§ **What you should do**
Restate word for word the lines that begin the listing and end with the line holding "return m, nt, nt.nodes, nt.links".
─── Given material ───
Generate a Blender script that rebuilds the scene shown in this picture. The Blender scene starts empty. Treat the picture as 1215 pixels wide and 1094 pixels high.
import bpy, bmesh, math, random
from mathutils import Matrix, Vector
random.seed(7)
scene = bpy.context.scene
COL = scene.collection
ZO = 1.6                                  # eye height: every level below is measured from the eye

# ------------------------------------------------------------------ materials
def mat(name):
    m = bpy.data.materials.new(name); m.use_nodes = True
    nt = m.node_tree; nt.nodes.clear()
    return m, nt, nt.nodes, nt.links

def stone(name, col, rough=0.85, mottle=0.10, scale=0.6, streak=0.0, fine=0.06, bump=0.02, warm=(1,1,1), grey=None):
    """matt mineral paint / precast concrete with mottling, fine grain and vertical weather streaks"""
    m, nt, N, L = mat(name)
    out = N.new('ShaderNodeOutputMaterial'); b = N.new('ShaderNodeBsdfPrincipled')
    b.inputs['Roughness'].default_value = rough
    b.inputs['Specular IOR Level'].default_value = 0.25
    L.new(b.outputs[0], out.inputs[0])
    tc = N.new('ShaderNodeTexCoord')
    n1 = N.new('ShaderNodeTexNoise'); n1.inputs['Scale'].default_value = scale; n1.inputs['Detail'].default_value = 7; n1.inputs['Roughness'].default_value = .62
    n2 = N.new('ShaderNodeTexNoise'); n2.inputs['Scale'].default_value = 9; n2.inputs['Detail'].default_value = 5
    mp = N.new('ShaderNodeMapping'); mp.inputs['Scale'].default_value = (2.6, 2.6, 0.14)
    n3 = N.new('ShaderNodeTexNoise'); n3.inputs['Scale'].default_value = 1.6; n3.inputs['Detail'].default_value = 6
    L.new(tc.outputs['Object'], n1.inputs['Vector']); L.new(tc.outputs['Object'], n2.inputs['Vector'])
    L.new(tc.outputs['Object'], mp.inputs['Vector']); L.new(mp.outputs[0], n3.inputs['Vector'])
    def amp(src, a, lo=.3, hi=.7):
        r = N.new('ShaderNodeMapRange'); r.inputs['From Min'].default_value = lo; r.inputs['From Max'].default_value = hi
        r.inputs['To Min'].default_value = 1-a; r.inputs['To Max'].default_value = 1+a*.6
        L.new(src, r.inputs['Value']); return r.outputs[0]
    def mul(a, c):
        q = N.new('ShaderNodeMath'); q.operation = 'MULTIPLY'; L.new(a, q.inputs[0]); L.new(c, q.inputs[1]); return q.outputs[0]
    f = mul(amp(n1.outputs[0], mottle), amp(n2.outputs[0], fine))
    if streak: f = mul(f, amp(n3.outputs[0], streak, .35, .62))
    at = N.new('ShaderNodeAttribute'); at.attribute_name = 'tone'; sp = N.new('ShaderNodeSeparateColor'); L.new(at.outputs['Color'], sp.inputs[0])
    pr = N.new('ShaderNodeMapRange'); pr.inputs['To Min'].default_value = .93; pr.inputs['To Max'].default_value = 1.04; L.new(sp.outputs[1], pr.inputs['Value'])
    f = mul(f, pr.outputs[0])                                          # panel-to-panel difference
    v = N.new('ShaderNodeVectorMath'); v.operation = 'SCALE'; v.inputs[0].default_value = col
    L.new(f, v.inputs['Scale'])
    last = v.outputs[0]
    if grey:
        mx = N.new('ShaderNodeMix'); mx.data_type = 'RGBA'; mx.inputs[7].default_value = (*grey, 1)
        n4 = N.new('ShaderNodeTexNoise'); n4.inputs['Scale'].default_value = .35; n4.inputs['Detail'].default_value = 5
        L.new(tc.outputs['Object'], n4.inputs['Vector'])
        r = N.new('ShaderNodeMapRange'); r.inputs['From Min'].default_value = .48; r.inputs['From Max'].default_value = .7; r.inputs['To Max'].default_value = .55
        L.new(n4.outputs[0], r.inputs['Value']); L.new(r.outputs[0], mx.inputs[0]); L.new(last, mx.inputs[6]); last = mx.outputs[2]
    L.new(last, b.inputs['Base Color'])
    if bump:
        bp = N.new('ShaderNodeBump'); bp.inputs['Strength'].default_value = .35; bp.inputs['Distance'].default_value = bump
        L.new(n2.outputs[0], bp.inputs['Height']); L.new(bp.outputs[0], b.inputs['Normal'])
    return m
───
§ **Expected output**
Generate a Blender script that rebuilds the scene shown in this picture. The Blender scene starts empty. Treat the picture as 1215 pixels wide and 1094 pixels high.
import bpy, bmesh, math, random
from mathutils import Matrix, Vector
random.seed(7)
scene = bpy.context.scene
COL = scene.collection
ZO = 1.6                                  # eye height: every level below is measured from the eye

# ------------------------------------------------------------------ materials
def mat(name):
    m = bpy.data.materials.new(name); m.use_nodes = True
    nt = m.node_tree; nt.nodes.clear()
    return m, nt, nt.nodes, nt.links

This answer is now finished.